How Anglophone Crisis Silences People From Commenting On Election Fraud

Four days after the presidential election on October 12, Asong (not his real name for security reasons) sips his beer in a local bar in Buea.

Though he is physically in Buea, his mind is in Lebialem, his hometown. As an internally displaced person in Buea due to the Anglophone armed conflict, now in its ninth year, he had hoped the presidential election would remedy the crisis and allow him to return to the home and businesses he left behind.

“I was hoping we would have a new leader who would come and solve the crisis. My own wish is for me to go back to that place. I am here suffocating with house rent; meanwhile, I have a house in the village,” he said.

Before the election, he was excited by the competitive field of candidates, many of whom promised to resolve the crisis if elected.

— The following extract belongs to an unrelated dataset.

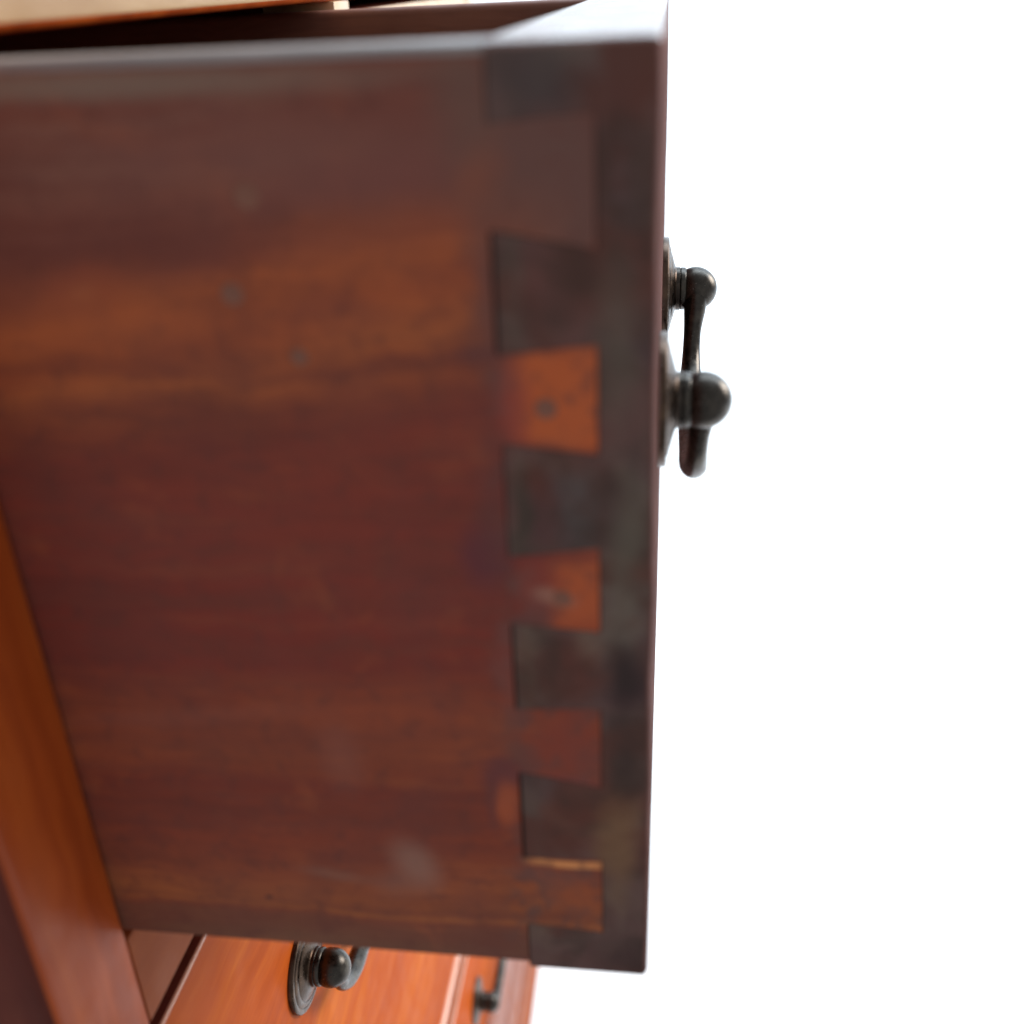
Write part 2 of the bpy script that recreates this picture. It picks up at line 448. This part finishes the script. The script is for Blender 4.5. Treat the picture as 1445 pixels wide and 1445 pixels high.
def lathe(profile, seg=40):
    """turned about the X axis; profile is (x, r)"""
    bm = bmesh.new()
    rings = []
    for x, r_ in profile:
        if r_ < 1e-4:
            rings.append([bm.verts.new((x, 0, 0))])
        else:
            rings.append([bm.verts.new((x, r_ * math.cos(2 * math.pi * i / seg), r_ * math.sin(2 * math.pi * i / seg))) for i in range(seg)])
    for a, b in zip(rings, rings[1:]):
        for i in range(seg):
            j = (i + 1) % seg
            if len(b) == 1:
                bm.faces.new((a[i], a[j], b[0]))
            elif len(a) == 1:
                bm.faces.new((a[0], b[j], b[i]))
            else:
                bm.faces.new((a[i], a[j], b[j], b[i]))
    return bm


def catmull(pts, n):
    out = []
    P = [pts[0]] + pts + [pts[-1]]
    for i in range(1, len(P) - 2):
        for k in range(n):
            t = k / n
            out.append(tuple(0.5 * (2 * P[i][c] + (P[i + 1][c] - P[i - 1][c]) * t + (2 * P[i - 1][c] - 5 * P[i][c] + 4 * P[i + 1][c] - P[i + 2][c]) * t * t
                                    + (3 * P[i][c] - P[i - 1][c] - 3 * P[i + 1][c] + P[i + 2][c]) * t ** 3) for c in range(len(pts[0]))))
    out.append(pts[-1])
    return out


def tube(pts, seg=18):
    """pts are (x, y, z, radius)"""
    bm = bmesh.new()
    rings = []
    V = [Vector(p[:3]) for p in pts]
    for i, p in enumerate(pts):
        t = (V[min(i + 1, len(V) - 1)] - V[max(i - 1, 0)]).normalized()
        n1 = Vector((1, 0, 0))
        n1 = (n1 - t * n1.dot(t)).normalized()
        n2 = t.cross(n1)
        rings.append([bm.verts.new(V[i] + (n1 * math.cos(2 * math.pi * k / seg) + n2 * math.sin(2 * math.pi * k / seg)) * p[3]) for k in range(seg)])
    for a, b in zip(rings, rings[1:]):
        for k in range(seg):
            bm.faces.new((a[k], a[(k + 1) % seg], b[(k + 1) % seg], b[k]))
    bm.faces.new(rings[0])
    bm.faces.new(rings[-1][::-1])
    return bm


def thing(name, label, cat, loc, group=None):
    o = bpy.data.objects.new(name, None)
    COL.objects.link(o)
    o.location = Vector(loc) * MM
    o.empty_display_size = 0.02
    o['label'], o['category'] = label, cat
    if group:
        o['group'] = group
    return o


# ------------------------------------------------------------------ setting: one white sweep, floor running up into a wall
FLOOR = -664.0
bm = bmesh.new()
prof = [(-30, FLOOR), (400, FLOOR), (1200, FLOOR), (1900, FLOOR)]
for k in range(1, 13):
    a = math.pi / 2 * k / 12
    prof.append((1900 + 700 * math.sin(a), FLOOR + 700 - 700 * math.cos(a)))
prof += [(2600, 900), (2600, 1900)]
xs = [-1500, 0, 1500, 3000]
g = [[bm.verts.new((x, y, z)) for x in xs] for y, z in prof]
for i in range(len(prof) - 1):
    for j in range(len(xs) - 1):
        bm.faces.new((g[i][j], g[i][j + 1], g[i + 1][j + 1], g[i + 1][j]))
bd = link('backdrop', bm, M['white'], smooth=True, angle=60)
bd['kind'] = 'structure'

# ------------------------------------------------------------------ the chest
XF = -96.6            # plane of the chest's face
XB = -430.0
YL, YR = -24.0, 446.0
ch = thing('chest_of_drawers', 'small polished mahogany chest holding drawers, its frame seen at left and below the open drawer', 'chest', (-260, 211, FLOOR))
OFF = tuple(-c for c in (-260, 211, FLOOR))


def cpart(name, bm, mat, parent=ch, smooth=True):
    return link(name, bm, mat, parent, OFF if parent is ch else (0, 0, 0), smooth)


RT = 3.3              # underside of the top rail
TOPZ = 30.0
# frame
b_ = box(XF - 22, XF, YL, -0.9, -640, TOPZ, 0)
bev(b_, lambda a, b: abs(a.x - XF) < .01 and abs(b.x - XF) < .01 and abs(a.y - YL) < .01 and abs(b.y - YL) < .01, 2.2, 4)
bev(b_, lambda a, b: abs(a.x - XF) < .01 and abs(b.x - XF) < .01 and abs(a.y + .9) < .01 and abs(b.y + .9) < .01, 0.8, 3)
st = cpart('stile', b_, [M['frame'], M['carcass']])
for p_ in st.data.polygons:
    p_.material_index = 1 if p_.normal.y < -0.8 else 0  # near side in darker wood: its shade is put into the colour
cpart('stile', box(XF - 22, XF, 203.4, 219.3, -150.9, RT, 0.5), M['pale'])
cpart('stile', box(XF - 22, XF, YR - 24, YR, -640, TOPZ, 0.8), M['rail_tan'])
b_ = box(XF - 22, XF - .1, -0.5, YR - 24, RT, TOPZ, 0)
bev(b_, lambda a, b: a.x > XF - 1 and b.x > XF - 1 and abs(a.z - RT) < .01 and abs(b.z - RT) < .01, 2.0, 5)
rl = cpart('rail', b_, [M['rail_tan'], M['frame']])
for p_ in rl.data.polygons:
    p_.material_index = 1 if p_.normal.z < -0.25 else 0
for z0, z1 in ((-173.6, -151.0), (-455.5, -434.5), (-640, -556)):
    cpart('rail', box(XF - 22, XF - .1, -0.5, YR - 24, z0, z1, 0.4), M['rail2'])
bead = link('bead', box(XF - 3, XF + 1.3, 1.6, YR - 25.3, -434.3, -430.8, 1.2, 4), M['arris'], None, (0, 0, 0), True, 60)
bead.parent = ch
bead.location = Vector(OFF) * MM
# carcass
cpart('side_panel', box(XB, XF - 22, YL, YL + 14, -640, TOPZ, 0.3), M['carcass'])
cpart('side_panel', box(XB, XF - 22, YR - 14, YR, -640, TOPZ, 0.3), M['carcass'])
cpart('back_panel', box(XB - 8, XB, YL, YR, -640, TOPZ, 0.3), M['carcass'])
cpart('top_panel', box(XB - 12, XF + 7, YL - 8, YR + 8, TOPZ, TOPZ + 16, 3, 3), M['carcass'])
cpart('dust_board', box(XB, XF - 22, YL + 14, YR - 14, -172, -160, 0.3), M['carcass'])
cpart('dust_board', box(XB, XF - 22, YL + 14, YR - 14, -452, -440, 0.3), M['carcass'])
cpart('drawer_partition', box(XB, XF - 22, 204.5, 218.5, -160, TOPZ, 0.3), M['carcass'])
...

But now, he tries to console himself with beer because his wish may not come true. This is due to the widespread allegations of fraud circulating online. Although the constitutional council has not officially proclaimed a winner, Asong believes the reported rigging at polling stations—captured in videos—is aimed at continuing the incumbent’s reign.

 

“We are already tired,” he says. “When will all the misery come to an end? I used to work with plantains, and there were no roads to transport them. Now, the crisis is here, and I am here.”

Asong holds these views but cannot express them publicly. “If you talk, they will come for you. When I look at what has happened to others for speaking out, I prefer to appear in public as if I am not condemning anything,” he stated.

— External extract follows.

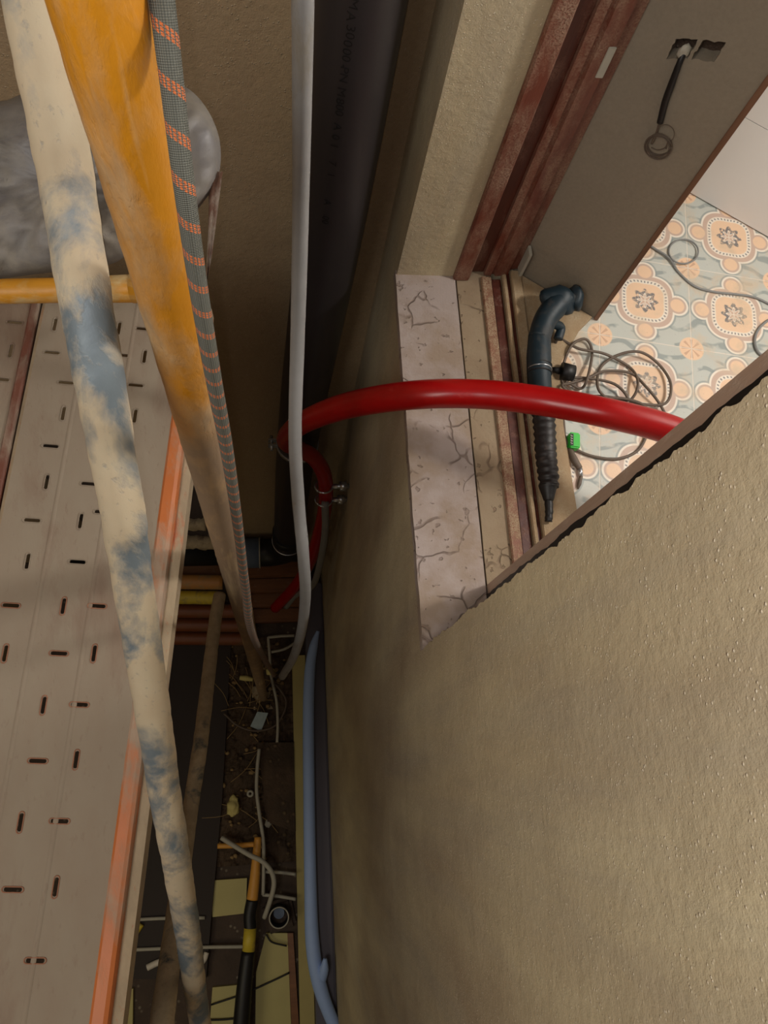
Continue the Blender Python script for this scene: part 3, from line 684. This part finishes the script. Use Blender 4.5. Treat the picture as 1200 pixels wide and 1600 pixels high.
def plank(name, ua, ub, sl, label, lip):
    t = thing(name, label, 'scaffold plank', dk((ua + ub) / 2, -0.4), 'steel deck planks of the scaffold')
    bm = face_with_holes([(ua, LO), (ub, LO), (ub, HI), (ua, HI)], [slot(*s) for s in sl], lambda v, d: dk(v[0], v[1], -d), 0.0025)
    obj('deck', bm, m_deck, t)
    for s in sl:
        pts = slot(s[0], s[1], s[2], 1.18); pts.append(pts[0])
        obj('slot_rim', tube([dk(a, b, 0.0006) for a, b in pts], 0.0010, 6, None, 1, cap=False), m_rust if (s[1] < -0.25) else m_deck, t)
    def rail(prof, mat, nm):
        n = 40; bm = bmesh.new(); rows = []
        pr = list(prof) + [(u - 0.003, z - 0.003) for u, z in reversed(prof)]
        for i in range(n + 1):
            v = LO + (HI - LO) * i / n
            rows.append([bm.verts.new(dk(u, v, z)) for u, z in pr])
        m = len(pr)
        for i in range(n):
            for k in range(m): bm.faces.new((rows[i][k], rows[i + 1][k], rows[i + 1][(k + 1) % m], rows[i][(k + 1) % m]))
        bm.faces.new(rows[0]); bm.faces.new(list(reversed(rows[-1])))
        bmesh.ops.recalc_face_normals(bm, faces=bm.faces)
        return obj(nm, bm, mat, t)
    if lip:
        rail([(ub, 0), (ub + 0.004, 0.003), (ub + 0.020, 0.003), (ub + 0.026, 0.0), (ub + 0.028, -0.005), (ub + 0.029, -0.016)], m_lip, 'edge_rail')
        rail([(ub + 0.028, -0.016), (ub + 0.032, -0.015), (ub + 0.046, -0.016), (ub + 0.048, -0.05)], m_flange, 'bottom_flange')
    else:
        rail([(ub - 0.008, 0.0008), (ub - 0.006, 0.004), (ub + 0.004, 0.004), (ub + 0.007, 0.0), (ub + 0.007, -0.05)], m_seam, 'edge_rail')
    rail([(ua, 0), (ua - 0.004, -0.002), (ua - 0.006, -0.05)], m_flange, 'side_rail')
    # pressed stiffening grooves
    for gu in ([ua + 0.085, ua + 0.17] if lip else [ua + 0.1, ua + 0.2]):
        bm = bmesh.new(); n = 30
        prof = [(gu - .004, 0.0003), (gu - .0015, .0014), (gu + .0015, .0014), (gu + .004, .0003)]
        rows = [[bm.verts.new(dk(u, LO + (HI - LO) * i / n, z)) for u, z in prof] for i in range(n + 1)]
        for i in range(n):
            for k in range(3): bm.faces.new((rows[i][k], rows[i + 1][k], rows[i + 1][k + 1], rows[i][k + 1])).smooth = True
        bmesh.ops.recalc_face_normals(bm, faces=bm.faces)
        if bm.faces[0].normal.z < 0: bmesh.ops.reverse_faces(bm, faces=bm.faces)
        obj('pressed_rib', bm, m_deck, t)
    return t
SA, SB = [], []
for x, y, k in slots:
    u, v = loc2(onZ(x, y, DH))
    if v > HI - 0.02: continue
    if u > JU + 0.03 and u < DU1 - 0.02: SA.append((u, v, k))
    elif u < JU - 0.03: SB.append((u, v, k))
plank('scaffold_plank', JU + 0.009, DU1 - 0.0, SA, 'dusty perforated steel plank with worn orange edge, nearest the gap', True)
plank('scaffold_plank', JU - 0.30, JU - 0.008, SB, 'dusty perforated steel plank at the left frame edge, beyond the seam', False)

# ------------------------------------------------------------------ dusty polythene sack behind the post
cs = at(120, 285, 0.66)
def bagp(px, py, d): return at(px, py, d)
outl = [(-230, 250), (-220, 190), (-120, 165), (0, 158), (40, 146), (150, 128), (240, 122), (290, 136), (322, 168), (341, 210), (345, 250), (338, 285), (322, 310), (300, 335), (262, 352), (215, 378), (190, 405), (150, 418), (60, 428), (0, 436), (-110, 450), (-215, 440), (-235, 350)]
cen = (90, 285); bm = bmesh.new(); NR = 16; rings = []
oc = catmull([(x, y, 0) for x, y in outl] + [(outl[0][0], outl[0][1], 0)], 6)[:-1]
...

He is not alone. This reporter met another man who was displaced from Bamenda in the Northwest region to Buea.

Like Asong, this man had hoped to return to Bamenda after the election if a new leader was elected.

As he speaks, he looks depressed. He lost a child because of the crisis, and a friend helped bring him to Buea. Now, he says he smokes to keep himself together.

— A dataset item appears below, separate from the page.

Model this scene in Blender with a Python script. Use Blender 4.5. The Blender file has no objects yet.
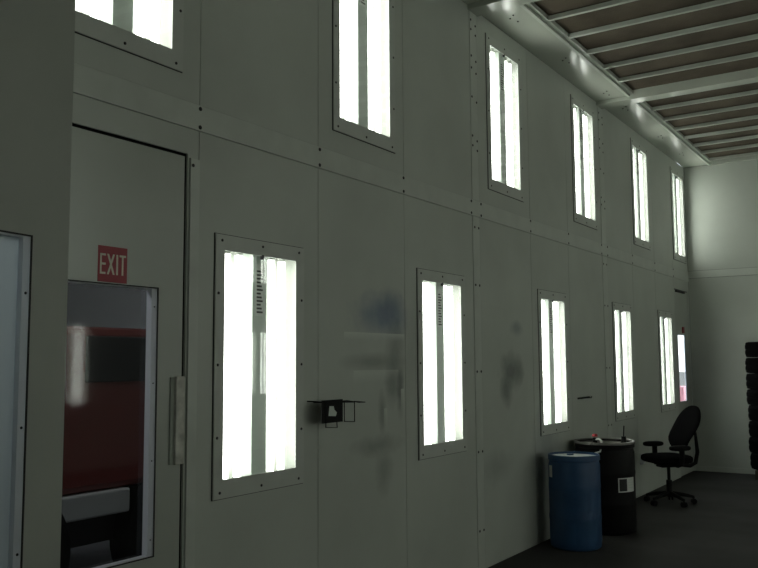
import bpy, bmesh, math, random
from math import radians, sin, cos, pi
from mathutils import Vector, Matrix
random.seed(7)
S = bpy.context.scene
C = S.collection

# ------------------------------------------------------------------ materials
def nt(name):
    m = bpy.data.materials.new(name); m.use_nodes = True
    t = m.node_tree; b = t.nodes['Principled BSDF']
    return m, t, b
def pbr(name, col, rough=.5, metal=0.0, var=0.06, scale=6.0, bump=0.0, spec=.5, bscale=60.0):
    m, t, b = nt(name)
    b.inputs['Roughness'].default_value = rough
    b.inputs['Metallic'].default_value = metal
    b.inputs['Specular IOR Level'].default_value = spec
    tc = t.nodes.new('ShaderNodeTexCoord')
    n = t.nodes.new('ShaderNodeTexNoise'); n.inputs['Scale'].default_value = scale; n.inputs['Detail'].default_value = 5
    t.links.new(tc.outputs['Object'], n.inputs['Vector'])
    r = t.nodes.new('ShaderNodeValToRGB')
    r.color_ramp.elements[0].position = .3; r.color_ramp.elements[1].position = .7
    r.color_ramp.elements[0].color = (*[max(0, c*(1-var)) for c in col], 1)
    r.color_ramp.elements[1].color = (*[min(1, c*(1+var)) for c in col], 1)
    t.links.new(n.outputs['Fac'], r.inputs['Fac']); t.links.new(r.outputs['Color'], b.inputs['Base Color'])
    if bump:
        n2 = t.nodes.new('ShaderNodeTexNoise'); n2.inputs['Scale'].default_value = bscale; n2.inputs['Detail'].default_value = 3
        t.links.new(tc.outputs['Object'], n2.inputs['Vector'])
        bp = t.nodes.new('ShaderNodeBump'); bp.inputs['Strength'].default_value = bump; bp.inputs['Distance'].default_value = .01
        t.links.new(n2.outputs['Fac'], bp.inputs['Height']); t.links.new(bp.outputs['Normal'], b.inputs['Normal'])
    return m
def translucent(name, col, fac=.5, rough=.3):
    m = pbr(name, col, rough, var=.03, scale=3)
    t = m.node_tree; b = t.nodes['Principled BSDF']; o = t.nodes['Material Output']
    tl = t.nodes.new('ShaderNodeBsdfTranslucent'); tl.inputs['Color'].default_value = (*col, 1)
    mx = t.nodes.new('ShaderNodeMixShader'); mx.inputs[0].default_value = fac
    t.links.new(b.outputs[0], mx.inputs[1]); t.links.new(tl.outputs[0], mx.inputs[2]); t.links.new(mx.outputs[0], o.inputs['Surface'])
    return m
def glow(name, col, strength):
    m, t, b = nt(name)
    b.inputs['Base Color'].default_value = (.8, .8, .8, 1)
    b.inputs['Emission Color'].default_value = (*col, 1)
    b.inputs['Emission Strength'].default_value = strength
    return m
def glass(name, tint=(.96, .98, .96), rough=0.0):
    m = bpy.data.materials.new(name); m.use_nodes = True
    t = m.node_tree; t.nodes.clear()
    o = t.nodes.new('ShaderNodeOutputMaterial'); mx = t.nodes.new('ShaderNodeMixShader')
    lw = t.nodes.new('ShaderNodeLayerWeight'); lw.inputs['Blend'].default_value = .5
    pw = t.nodes.new('ShaderNodeMath'); pw.operation = 'POWER'; pw.inputs[1].default_value = 5
    fr = t.nodes.new('ShaderNodeMath'); fr.operation = 'MULTIPLY_ADD'; fr.inputs[1].default_value = .95; fr.inputs[2].default_value = .045
    t.links.new(lw.outputs['Facing'], pw.inputs[0]); t.links.new(pw.outputs[0], fr.inputs[0])
    tr = t.nodes.new('ShaderNodeBsdfTransparent'); tr.inputs['Color'].default_value = (*tint, 1)
    gl = t.nodes.new('ShaderNodeBsdfGlossy'); gl.inputs['Roughness'].default_value = rough
    t.links.new(fr.outputs[0], mx.inputs[0]); t.links.new(tr.outputs[0], mx.inputs[1]); t.links.new(gl.outputs[0], mx.inputs[2])
    t.links.new(mx.outputs[0], o.inputs['Surface'])
    return m

WALLC = (.575, .61, .555)
def wall_material():
    """painted steel sheet with overspray, dark marks and a masked patch on the left wall"""
    m, t, b = nt('booth_wall_paint')
    b.inputs['Roughness'].default_value = .38
    b.inputs['Specular IOR Level'].default_value = .45
    N = t.nodes.new; L = t.links.new
    tc = N('ShaderNodeTexCoord'); sep = N('ShaderNodeSeparateXYZ'); L(tc.outputs['Object'], sep.inputs[0])
    big = N('ShaderNodeTexNoise'); big.inputs['Scale'].default_value = 1.3; big.inputs['Detail'].default_value = 6
    L(tc.outputs['Object'], big.inputs['Vector'])
    ramp = N('ShaderNodeValToRGB'); e = ramp.color_ramp.elements
    e[0].position = .3; e[1].position = .75
    e[0].color = (WALLC[0]*.9, WALLC[1]*.9, WALLC[2]*.9, 1); e[1].color = (WALLC[0]*1.06, WALLC[1]*1.06, WALLC[2]*1.06, 1)
    L(big.outputs['Fac'], ramp.inputs['Fac'])
    col = ramp.outputs['Color']
    warp = N('ShaderNodeTexNoise'); warp.inputs['Scale'].default_value = 7; warp.inputs['Detail'].default_value = 4
    L(tc.outputs['Object'], warp.inputs['Vector'])
    def math_(op, a, bb, clamp=False):
        n = N('ShaderNodeMath'); n.operation = op; n.use_clamp = clamp
        for i, v in enumerate((a, bb)):
            if isinstance(v, (int, float)): n.inputs[i].default_value = v
            else: L(v, n.inputs[i])
        return n.outputs[0]
    def blob(cy, cz, ry, rz, c, amt, soft=.9, wob=.9):
        nonlocal col
        dy = math_('DIVIDE', math_('SUBTRACT', sep.outputs['Y'], cy), ry)
        dz = math_('DIVIDE', math_('SUBTRACT', sep.outputs['Z'], cz), rz)
        d = math_('SQRT', math_('ADD', math_('MULTIPLY', dy, dy), math_('MULTIPLY', dz, dz)), 0)
        d = math_('ADD', d, math_('MULTIPLY', math_('SUBTRACT', warp.outputs['Fac'], .5), wob))
        f = math_('MULTIPLY', math_('DIVIDE', math_('SUBTRACT', 1.15, d), soft, True), amt)
        x = math_('LESS_THAN', math_('ABSOLUTE', sep.outputs['X'], 0), .1)
        f = math_('MULTIPLY', f, x)
        mx = N('ShaderNodeMix'); mx.data_type = 'RGBA'
        L(f, mx.inputs['Factor']); L(col, mx.inputs['A']); mx.inputs['B'].default_value = (*c, 1)
        col = mx.outputs['Result']
    def rect(y0, y1, z0, z1, c, amt):
        """straight masked edge at the top (z1), fading out towards z0"""
        nonlocal col
        a = math_('MULTIPLY', math_('GREATER_THAN', sep.outputs['Y'], y0), math_('LESS_THAN', sep.outputs['Y'], y1))
        g = math_('MULTIPLY', math_('LESS_THAN', sep.outputs['Z'], z1),
                  math_('DIVIDE', math_('SUBTRACT', sep.outputs['Z'], z0), z1-z0, True))
        x = math_('LESS_THAN', math_('ABSOLUTE', sep.outputs['X'], 0), .1)
        f = math_('MULTIPLY', math_('MULTIPLY', math_('MULTIPLY', a, g), x), amt)
        mx = N('ShaderNodeMix'); mx.data_type = 'RGBA'
        L(f, mx.inputs['Factor']); L(col, mx.inputs['A']); mx.inputs['B'].default_value = (*c, 1)
        col = mx.outputs['Result']
    dark = (.15, .165, .155); pale = (.72, .76, .69)
    blob(4.62, 1.90, .34, .15, (.13, .19, .33), .70)          # blue overspray above the masked line
    blob(4.72, 1.97, .16, .12, (.12, .17, .28), .45)
    blob(4.76, 1.62, .12, .26, dark, .45)
    rect(4.18, 4.88, 1.735, 1.785, pale, .85)
    blob(4.50, 1.60, .36, .06, dark, .48, wob=.3)
    rect(4.28, 4.80, 1.47, 1.548, pale, .60)
    blob(4.82, 1.40, .05, .17, dark, .75)
    blob(4.72, 1.44, .09, .14, dark, .45)
    rect(4.83, 4.87, 1.25, 1.42, pale, .8)
    blob(4.60, 1.28, .05, .14, dark, .55)
    rect(4.62, 4.66, 1.12, 1.30, pale, .6)
    blob(4.55, 1.07, .30, .07, dark, .45)
    blob(4.62, .90, .10, .15, dark, .40)
    blob(6.60, 1.52, .24, .16, dark, .75)                      # smudge beyond the second lower light
    blob(6.50, 1.36, .13, .14, dark, .70)
    blob(6.72, 1.50, .14, .10, dark, .45)
    blob(6.72, 1.88, .14, .07, (.16, .20, .24), .50)
    blob(6.30, .75, .30, .14, dark, .30)
    blob(7.35, .80, .34, .45, (.16, .18, .20), .45)            # darker patch on the wall behind the drums
    L(col, b.inputs['Base Color'])
    # slight oil-canning of the sheets
    n2 = N('ShaderNodeTexNoise'); n2.inputs['Scale'].default_value = 1.6; n2.inputs['Detail'].default_value = 2
    L(tc.outputs['Object'], n2.inputs['Vector'])
    bp = N('ShaderNodeBump'); bp.inputs['Strength'].default_value = .12; bp.inputs['Distance'].default_value = .05
    L(n2.outputs['Fac'], bp.inputs['Height']); L(bp.outputs['Normal'], b.inputs['Normal'])
    return m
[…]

“Now, I have given up on who the leader should be. I would have voted, but I am registered in Bamenda and I am here in Buea,” he says. “The fraud I am seeing online is scary.”

To many, the election was going to be the game-changer in solving the Anglophone Crisis. Now, the incumbent’s position appears unshaken. According to reports, allegations of vote fraud are linked to the ruling party, which aims to maintain the rule of 92-year-old Paul Biya. He has been ruling since 1982 and is the world’s second-longest serving ruler and the oldest in terms of age.

If he wins this election, he will be 99 by the time his mandate expires in 2032, and he will have ruled for half a century.